HABER ANALİZ | MUHSİN AHMET KARABAY

AK Parti Grup Başkanvekili Cahit Özkan’ın, görevden ayrılmasına neden olan süreçte yaşananlar, sanılandan daha derin tartışmaları barındırıyor. Parti Sözcüsü Ömer Çelik, Cahit Özkan’a, “Cahit, ümmeti kandırmak için söylenenlere sen de mi inandın?” diye çıkıştı.

Cahit Özkan’ın, AK Parti kulislerinde Grup Başkanvekilliği görevinden istifasına yol açan gelişmelerle ilgili yaşananları paylaşacağım sizlerle. Sosyal medyada yaptığı günlük değerlendirmelerle yakından tanıdığımız Memduh Bayraktaroğlu, Korkusuz Gazetesinde konunun farklı bir boyutunu ortaya koydu.

Armağan Çağlayan, kendi sosyal medya kanalı olan 196Sekiz’de AK Parti Grup Başkanvekili Cahit Özkan’ı geçen hafta konuk etti. “Grup Başkanvekili”, Meclis’te parti adına konuşma yetkisine sahip kişi demektir. Bir diğer ifadeyle, partinin Meclis’teki sesi anlamına geliyor.

Cahit Özkan, Çağlayan’ın 52 dakikalık programında çok şey söyledi.
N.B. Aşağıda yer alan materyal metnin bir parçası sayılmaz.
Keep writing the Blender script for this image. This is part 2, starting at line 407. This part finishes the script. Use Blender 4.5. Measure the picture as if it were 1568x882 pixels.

Ancak iki konu öne çıktı. Biri AK Parti’nin yapılacak seçimde yüzde 75 oy alacağına ilişkin sözleri, diğeriyse Birleşik Arap Emirlikleri ile ilgili anlattıkları.

AK Parti Genel Başkanı ve Cumhurbaşkanı Tayyip Erdoğan, Birleşik Arap Emirlikleri’ni 15 Temmuz’un arkasındaki ülke olarak ilan etti. Yakın zamana kadar da bu iktidar tarafından dillendirilmeye devam etti.

İçişleri Bakanı Süleyman Soylu, 26 Kasım 2021’de katıldığı bir programda isim vererek BAE’yi ABD ile birlikte suçladı.

Geçtiğimiz yıldan bu yana BAE ile bir de mafya lideri Sedat Peker’i barındırdığı gerekçesiyle gerginlik yaşanır oldu. Bir diğer ifadeyle bu ülke, hem 15 Temmuz’u finanse etti, hem de iktidarın en tehlikeli muhalifi haline gelen Sedat Peker’e ev sahipliği yaptı.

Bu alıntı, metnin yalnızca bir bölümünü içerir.